Re: delete a pointer
On May 9, 1:38 pm, =D6=F6 Tiib <oot...@hot.ee> wrote:
On 8 mai, 21:23, James Kanze <james.ka...@gmail.com> wrote:
On May 7, 4:40 pm, =D6=F6 Tiib <oot...@hot.ee> wrote:
On May 7, 5:34 pm, Jorgen Grahn <grahn+n...@snipabacken.se> wrote:
On Fri, 2010-05-07, gwowen wrote:
On May 7, 2:12 pm, Back9 <backgoo...@gmail.com> wrote:
It's good practice -- it does almost no harm and can turn
Heisenbugs into predictable crashes.
It will also hide bugs from memory debuggers (which are in
wide use these days, with valgrind being available for
free). I don't like the rule at all -- I find it harmful (as
a general rule).
What bugs will hide:
delete a;
a = NULL;
From what it will hide these? Sounds surprizing. It exposes
bugs and does not hide. You should explain how this rule is
harmful.
It creates the impression that it exposes bugs, but it
doesn't. (I don't think it hides any, however. It just
gives a false sense of security.)
It does give that "this pointer does not propagate dangling
values" sense of security. How this is false sense?
Because that's not normally a problem. (Unless you only have
one pointer in your application.)
The one case such a rule might make sense is if you're using
garbage collection, since a garbage collector won't collect
the memory if there is a valid pointer to it (even if the
destructor has run). Most of the time, even there, however,
there's no point in it, since the pointer will either be
reused, or go out of scope.
Assigning 0 to pointer is valid form of reusing it. 0 is
useful value of pointer. Value that points at unavailable
places causes bugs when it is used.
Assigning null to a pointer is a valid form of reusing it. No
problem with that.

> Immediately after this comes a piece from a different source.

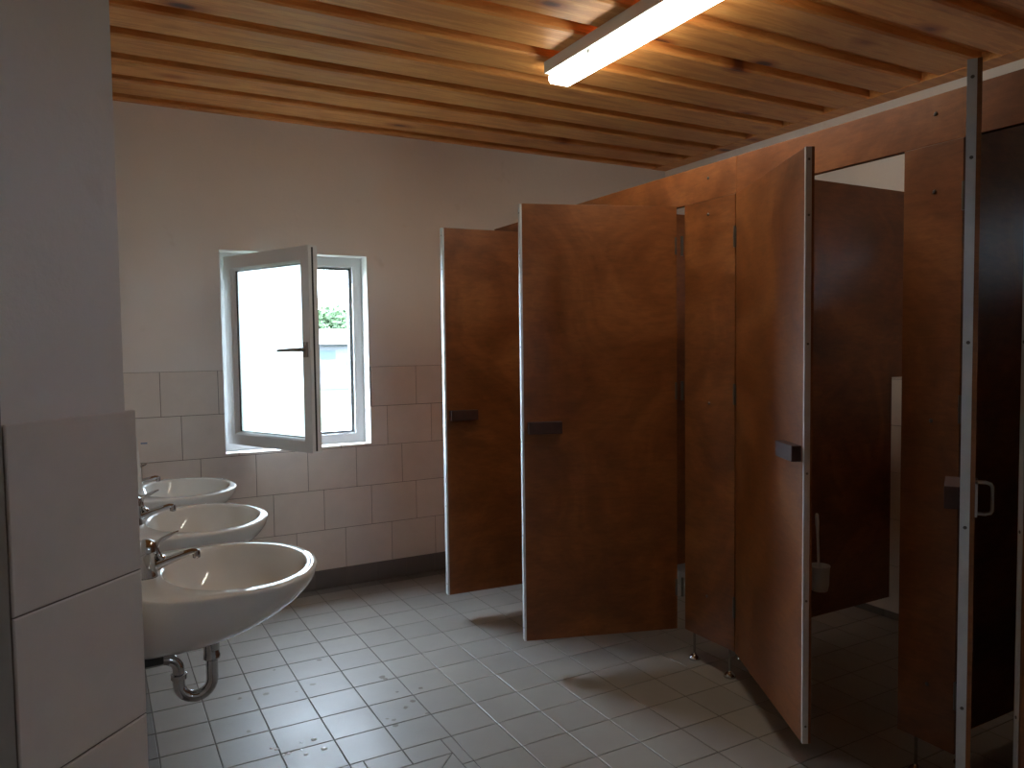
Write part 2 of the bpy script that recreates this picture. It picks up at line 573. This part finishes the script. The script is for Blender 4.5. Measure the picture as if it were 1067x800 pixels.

So is assigning some other value to it,
e.g.:
delete p;
p = new Something;
In this case, assigning null to p between the two statements
might even be useful, if the new fails.
But how often do you reuse pointers?
The only time this rule makes any sense at all is if the
pointer will be reused, but not immediately, and you have to
check to determine whether it is already in use before
reusing it. (The classical example is a cached computed
value. If you do anything which might change the value, you
delete and null the pointer, and if you need the value, you
check for null before recalculating it.)
It seems like there are just fixed set of cases. In some cases
assigning 0 is pointless and in other cases it is fruitful.
The cases when the rule does not make sense are when pointer
is immediately reused again or leaves scope or is destroyed
itself.
The problem is that most people who propose the rule aren't
thinking in terms of reuse. They're arguing safety.